Friday, September 08, 2017

Theological Bestiary, Part 9: Owl

(Full links to the Theological Bestiary series can be found by clicking the "Ornitheology" option in the Full Series list on the blog's sidebar)

Owls have fascinated people for millennia. Their nocturnal habits, their bright eyes and round faces, and the air of awareness they bear in their demeanor: all these things have entranced, frightened, and compelled people throughout the ages. The enigmatic owl's unique habits and aspect make it notable among birds, and it has long been held as a Christian symbol (as well as a common symbol for many other cultures and religious traditions). But before we get to that, here's a few facts about owls you might not know:

- Owls' heads can rotate 180 degrees (and in some species, nearly 270), meaning that they can stare straight behind them (and further if necessary) without turning their bodies at all. Their eyes are also uniquely powerful, especially for seeing in the dark--their vision exceeds that of humans by several orders of magnitude. 

- Further, many owls have extraordinary senses of hearing, This is one of the reasons why owls' faces are shaped the way they are: the contour feathers on their faces are arranged in a disc in order to funnel sound toward their ears. Further, their ear canals are arranged asymmetrically, allowing them to hear in 3D--rather than simply hearing noises the way that you or I do, owls can hear an entire soundscape, pinpointed to specific locations around them. This is a great advantage in hunting. Northerly species can accurately attack prey that is burrowing down, completely out of sight, under a layer of snow. And Barn Owls can capture their prey in complete darkness if necessary, using their hearing alone to pinpoint the location of their prey.

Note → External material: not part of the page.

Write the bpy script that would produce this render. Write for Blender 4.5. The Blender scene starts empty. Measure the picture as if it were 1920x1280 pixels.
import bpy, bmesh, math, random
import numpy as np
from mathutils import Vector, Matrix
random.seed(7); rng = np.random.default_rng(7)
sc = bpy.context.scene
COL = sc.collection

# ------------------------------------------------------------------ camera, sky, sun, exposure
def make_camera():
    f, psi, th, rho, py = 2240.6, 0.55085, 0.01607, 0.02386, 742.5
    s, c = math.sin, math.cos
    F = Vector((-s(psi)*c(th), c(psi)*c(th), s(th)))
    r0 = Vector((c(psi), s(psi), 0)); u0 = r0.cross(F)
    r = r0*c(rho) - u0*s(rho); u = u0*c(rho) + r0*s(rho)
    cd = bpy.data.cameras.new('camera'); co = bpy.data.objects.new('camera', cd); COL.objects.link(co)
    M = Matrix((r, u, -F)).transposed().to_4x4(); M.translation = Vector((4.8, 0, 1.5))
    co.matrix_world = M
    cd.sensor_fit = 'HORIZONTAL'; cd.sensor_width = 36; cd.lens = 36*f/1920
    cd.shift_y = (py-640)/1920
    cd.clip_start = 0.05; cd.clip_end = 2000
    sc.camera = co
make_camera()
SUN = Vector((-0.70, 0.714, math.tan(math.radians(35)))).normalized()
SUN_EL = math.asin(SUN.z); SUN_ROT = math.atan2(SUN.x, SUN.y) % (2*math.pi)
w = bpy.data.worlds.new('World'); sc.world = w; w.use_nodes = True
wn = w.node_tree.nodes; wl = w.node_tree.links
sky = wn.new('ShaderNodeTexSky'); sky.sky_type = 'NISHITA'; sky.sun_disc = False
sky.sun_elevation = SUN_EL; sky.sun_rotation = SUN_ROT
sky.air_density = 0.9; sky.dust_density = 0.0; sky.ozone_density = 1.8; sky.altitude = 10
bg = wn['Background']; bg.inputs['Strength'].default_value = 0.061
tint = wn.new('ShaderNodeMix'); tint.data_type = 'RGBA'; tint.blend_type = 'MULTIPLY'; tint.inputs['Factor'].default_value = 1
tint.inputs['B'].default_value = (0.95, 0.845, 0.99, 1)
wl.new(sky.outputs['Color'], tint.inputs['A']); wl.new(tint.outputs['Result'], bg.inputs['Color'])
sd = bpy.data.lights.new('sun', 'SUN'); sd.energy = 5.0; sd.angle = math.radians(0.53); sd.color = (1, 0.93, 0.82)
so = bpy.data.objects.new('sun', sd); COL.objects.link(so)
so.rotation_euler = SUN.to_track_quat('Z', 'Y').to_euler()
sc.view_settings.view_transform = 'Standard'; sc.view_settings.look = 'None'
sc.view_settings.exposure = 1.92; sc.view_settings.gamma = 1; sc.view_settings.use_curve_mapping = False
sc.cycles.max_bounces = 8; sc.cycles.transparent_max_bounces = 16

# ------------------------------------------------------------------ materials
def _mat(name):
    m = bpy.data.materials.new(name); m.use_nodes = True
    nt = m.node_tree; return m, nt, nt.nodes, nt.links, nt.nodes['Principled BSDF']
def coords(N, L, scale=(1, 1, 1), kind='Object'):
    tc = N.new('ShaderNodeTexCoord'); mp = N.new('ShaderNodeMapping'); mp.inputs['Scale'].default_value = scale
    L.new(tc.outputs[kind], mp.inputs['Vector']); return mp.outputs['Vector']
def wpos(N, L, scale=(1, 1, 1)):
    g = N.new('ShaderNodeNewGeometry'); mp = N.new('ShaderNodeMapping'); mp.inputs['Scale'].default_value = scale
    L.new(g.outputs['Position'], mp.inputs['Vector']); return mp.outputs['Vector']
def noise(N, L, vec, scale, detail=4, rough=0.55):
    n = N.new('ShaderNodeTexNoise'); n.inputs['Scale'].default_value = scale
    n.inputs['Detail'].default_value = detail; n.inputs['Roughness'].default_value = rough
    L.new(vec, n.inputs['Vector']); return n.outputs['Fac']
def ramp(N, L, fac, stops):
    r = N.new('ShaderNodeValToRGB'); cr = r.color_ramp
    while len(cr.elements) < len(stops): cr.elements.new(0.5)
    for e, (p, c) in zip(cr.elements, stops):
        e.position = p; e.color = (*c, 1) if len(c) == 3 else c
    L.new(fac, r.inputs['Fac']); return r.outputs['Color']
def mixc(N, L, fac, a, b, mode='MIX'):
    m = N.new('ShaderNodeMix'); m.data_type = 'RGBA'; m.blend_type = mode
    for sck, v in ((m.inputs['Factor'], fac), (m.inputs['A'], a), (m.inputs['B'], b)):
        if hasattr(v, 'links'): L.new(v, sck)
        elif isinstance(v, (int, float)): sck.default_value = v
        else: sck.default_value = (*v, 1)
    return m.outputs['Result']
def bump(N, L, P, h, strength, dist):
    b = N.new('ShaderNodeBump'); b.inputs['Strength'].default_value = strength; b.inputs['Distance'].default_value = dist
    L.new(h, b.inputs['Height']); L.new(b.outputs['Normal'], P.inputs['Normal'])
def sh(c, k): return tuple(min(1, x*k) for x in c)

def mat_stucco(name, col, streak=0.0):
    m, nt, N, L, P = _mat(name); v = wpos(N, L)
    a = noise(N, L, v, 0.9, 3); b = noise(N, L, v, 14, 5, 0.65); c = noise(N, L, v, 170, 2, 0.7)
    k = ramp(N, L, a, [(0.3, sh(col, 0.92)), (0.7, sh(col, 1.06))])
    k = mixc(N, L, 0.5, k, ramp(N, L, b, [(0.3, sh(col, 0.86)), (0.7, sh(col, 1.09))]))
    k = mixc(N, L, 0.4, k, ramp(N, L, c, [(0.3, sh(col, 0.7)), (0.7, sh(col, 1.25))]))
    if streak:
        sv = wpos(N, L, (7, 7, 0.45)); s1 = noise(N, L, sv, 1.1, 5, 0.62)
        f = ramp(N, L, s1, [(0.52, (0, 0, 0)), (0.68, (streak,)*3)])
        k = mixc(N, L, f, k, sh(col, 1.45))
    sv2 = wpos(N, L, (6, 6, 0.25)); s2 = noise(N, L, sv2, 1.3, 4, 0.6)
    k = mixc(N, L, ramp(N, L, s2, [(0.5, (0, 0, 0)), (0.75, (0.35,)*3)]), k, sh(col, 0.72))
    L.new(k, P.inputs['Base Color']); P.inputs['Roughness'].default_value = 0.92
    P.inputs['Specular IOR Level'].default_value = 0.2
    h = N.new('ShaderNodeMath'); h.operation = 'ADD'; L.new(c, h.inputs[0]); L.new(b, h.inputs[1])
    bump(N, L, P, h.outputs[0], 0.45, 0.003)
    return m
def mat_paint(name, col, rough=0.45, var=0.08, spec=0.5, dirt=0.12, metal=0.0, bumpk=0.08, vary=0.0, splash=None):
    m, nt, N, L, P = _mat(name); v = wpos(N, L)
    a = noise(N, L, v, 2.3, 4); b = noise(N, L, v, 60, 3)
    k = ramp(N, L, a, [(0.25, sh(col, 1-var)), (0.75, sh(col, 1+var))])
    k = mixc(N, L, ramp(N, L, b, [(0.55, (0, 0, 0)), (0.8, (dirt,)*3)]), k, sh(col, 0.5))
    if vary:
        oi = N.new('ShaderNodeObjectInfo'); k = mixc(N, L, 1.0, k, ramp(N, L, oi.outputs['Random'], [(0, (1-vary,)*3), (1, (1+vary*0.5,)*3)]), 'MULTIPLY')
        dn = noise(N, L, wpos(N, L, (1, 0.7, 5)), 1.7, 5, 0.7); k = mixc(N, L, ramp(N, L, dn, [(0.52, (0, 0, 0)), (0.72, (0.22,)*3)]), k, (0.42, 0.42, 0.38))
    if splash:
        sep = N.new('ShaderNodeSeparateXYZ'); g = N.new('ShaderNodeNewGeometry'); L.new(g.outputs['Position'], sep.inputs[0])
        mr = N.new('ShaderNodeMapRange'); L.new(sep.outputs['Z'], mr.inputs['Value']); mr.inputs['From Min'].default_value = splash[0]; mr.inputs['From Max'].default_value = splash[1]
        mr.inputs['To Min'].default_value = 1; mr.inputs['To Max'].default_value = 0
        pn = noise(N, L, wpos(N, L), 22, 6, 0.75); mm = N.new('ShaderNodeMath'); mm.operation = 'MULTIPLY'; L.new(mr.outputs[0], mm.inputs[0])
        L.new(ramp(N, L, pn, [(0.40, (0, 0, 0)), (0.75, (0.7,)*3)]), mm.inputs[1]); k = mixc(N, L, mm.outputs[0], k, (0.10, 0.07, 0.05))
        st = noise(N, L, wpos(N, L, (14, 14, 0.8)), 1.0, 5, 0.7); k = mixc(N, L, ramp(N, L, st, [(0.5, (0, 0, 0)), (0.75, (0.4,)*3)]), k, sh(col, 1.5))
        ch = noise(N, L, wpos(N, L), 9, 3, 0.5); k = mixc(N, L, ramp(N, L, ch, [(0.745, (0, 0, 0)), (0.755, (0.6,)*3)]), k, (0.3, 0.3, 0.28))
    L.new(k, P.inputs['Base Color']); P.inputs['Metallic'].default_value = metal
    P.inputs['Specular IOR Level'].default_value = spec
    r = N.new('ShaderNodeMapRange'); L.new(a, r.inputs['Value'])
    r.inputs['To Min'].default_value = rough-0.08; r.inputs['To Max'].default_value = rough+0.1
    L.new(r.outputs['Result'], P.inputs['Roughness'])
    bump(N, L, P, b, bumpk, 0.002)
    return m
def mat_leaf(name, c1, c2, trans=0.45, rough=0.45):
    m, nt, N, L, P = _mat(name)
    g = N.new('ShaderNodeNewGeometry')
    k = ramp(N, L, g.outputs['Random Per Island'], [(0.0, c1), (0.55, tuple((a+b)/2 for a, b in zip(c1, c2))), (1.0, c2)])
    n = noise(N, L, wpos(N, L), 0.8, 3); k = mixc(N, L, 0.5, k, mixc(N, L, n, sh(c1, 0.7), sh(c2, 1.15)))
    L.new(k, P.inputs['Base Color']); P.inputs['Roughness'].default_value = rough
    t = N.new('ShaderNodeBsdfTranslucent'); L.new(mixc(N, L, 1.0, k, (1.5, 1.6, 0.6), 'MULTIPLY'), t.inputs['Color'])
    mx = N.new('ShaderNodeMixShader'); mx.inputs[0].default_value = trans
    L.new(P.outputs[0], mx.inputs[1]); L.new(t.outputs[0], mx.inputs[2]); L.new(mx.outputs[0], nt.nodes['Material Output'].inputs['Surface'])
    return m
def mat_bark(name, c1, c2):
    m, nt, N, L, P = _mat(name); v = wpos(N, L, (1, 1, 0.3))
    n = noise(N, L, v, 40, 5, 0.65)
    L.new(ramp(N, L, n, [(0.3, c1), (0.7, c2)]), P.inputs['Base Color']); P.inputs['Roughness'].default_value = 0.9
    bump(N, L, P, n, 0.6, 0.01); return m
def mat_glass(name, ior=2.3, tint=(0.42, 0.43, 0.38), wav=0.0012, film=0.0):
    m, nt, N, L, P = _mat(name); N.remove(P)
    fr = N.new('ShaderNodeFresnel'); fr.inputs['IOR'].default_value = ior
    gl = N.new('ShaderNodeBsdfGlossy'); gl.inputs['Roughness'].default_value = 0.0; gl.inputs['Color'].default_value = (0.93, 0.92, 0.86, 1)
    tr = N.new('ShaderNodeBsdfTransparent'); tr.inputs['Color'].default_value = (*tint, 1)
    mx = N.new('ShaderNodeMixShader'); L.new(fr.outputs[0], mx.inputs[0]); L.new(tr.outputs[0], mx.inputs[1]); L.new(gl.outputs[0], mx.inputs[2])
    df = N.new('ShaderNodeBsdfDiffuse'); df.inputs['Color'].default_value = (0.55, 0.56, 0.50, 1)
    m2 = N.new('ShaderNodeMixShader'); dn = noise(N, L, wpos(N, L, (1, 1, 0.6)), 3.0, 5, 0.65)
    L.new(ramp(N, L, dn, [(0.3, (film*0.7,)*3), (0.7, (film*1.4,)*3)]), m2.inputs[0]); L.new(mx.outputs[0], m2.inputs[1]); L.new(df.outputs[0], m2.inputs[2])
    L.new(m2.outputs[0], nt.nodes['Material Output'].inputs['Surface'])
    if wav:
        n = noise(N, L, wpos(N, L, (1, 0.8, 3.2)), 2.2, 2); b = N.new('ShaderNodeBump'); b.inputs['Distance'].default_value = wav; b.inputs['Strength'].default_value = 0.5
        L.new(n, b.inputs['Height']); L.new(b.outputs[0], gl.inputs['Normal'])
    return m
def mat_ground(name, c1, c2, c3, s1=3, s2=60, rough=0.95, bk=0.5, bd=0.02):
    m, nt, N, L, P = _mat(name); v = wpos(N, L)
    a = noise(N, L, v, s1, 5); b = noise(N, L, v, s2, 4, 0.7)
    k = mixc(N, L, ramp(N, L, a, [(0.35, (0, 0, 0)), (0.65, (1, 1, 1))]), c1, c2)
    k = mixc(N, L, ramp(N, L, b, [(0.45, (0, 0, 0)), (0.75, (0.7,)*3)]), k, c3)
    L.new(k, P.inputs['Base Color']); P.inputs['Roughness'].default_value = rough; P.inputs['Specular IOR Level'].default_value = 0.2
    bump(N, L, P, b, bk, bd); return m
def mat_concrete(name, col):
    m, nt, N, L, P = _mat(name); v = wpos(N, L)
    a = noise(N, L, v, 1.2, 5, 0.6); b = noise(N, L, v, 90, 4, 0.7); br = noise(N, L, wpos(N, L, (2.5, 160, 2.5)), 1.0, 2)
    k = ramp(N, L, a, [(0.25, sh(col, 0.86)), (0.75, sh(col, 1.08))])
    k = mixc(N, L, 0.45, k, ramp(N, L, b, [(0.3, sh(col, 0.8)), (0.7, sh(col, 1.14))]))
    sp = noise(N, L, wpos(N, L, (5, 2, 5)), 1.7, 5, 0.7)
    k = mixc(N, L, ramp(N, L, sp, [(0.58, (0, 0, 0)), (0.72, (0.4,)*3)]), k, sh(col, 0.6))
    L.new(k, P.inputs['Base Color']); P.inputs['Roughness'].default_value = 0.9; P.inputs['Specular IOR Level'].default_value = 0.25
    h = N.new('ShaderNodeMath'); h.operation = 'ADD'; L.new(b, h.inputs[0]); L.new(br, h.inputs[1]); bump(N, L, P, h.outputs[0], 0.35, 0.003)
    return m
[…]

- Owls are just about the quietest fliers in the world. Whereas any other species of bird, especially in the act of taking off, often makes a terrible racket of wing-flaps, owls' feathers are designed in such a way that they can take off, with vigorous flapping of their wings, all without making a sound.  

- Although owls are usually thought to give a stereotypical vocalization of "hoo, hoo, hoo" (or, in England, "to-whit to-whoo"), they actually make a broad range of calls, most of which sound alarmingly strange. Among North American owls, we have one or two that sound like conventional owls (such as the Great Horned Owl), but the others speak in whinnies, screeches, and screams (Barn Owls, Screech Owls), or like cats under duress (Short-Eared Owl, Long-Eared Owl), or like saw-blades being sharpened (Saw-whet Owl), or like construction equipment backing up (Saw-whet Owl again, Northern Pygmy Owl).

- A group of owls is called a "parliament."

- In ancient Egypt and Rome, owls were a symbol of death, whereas in ancient Greece, they were a symbol of wisdom (and thus often accompanied the goddess Athena). 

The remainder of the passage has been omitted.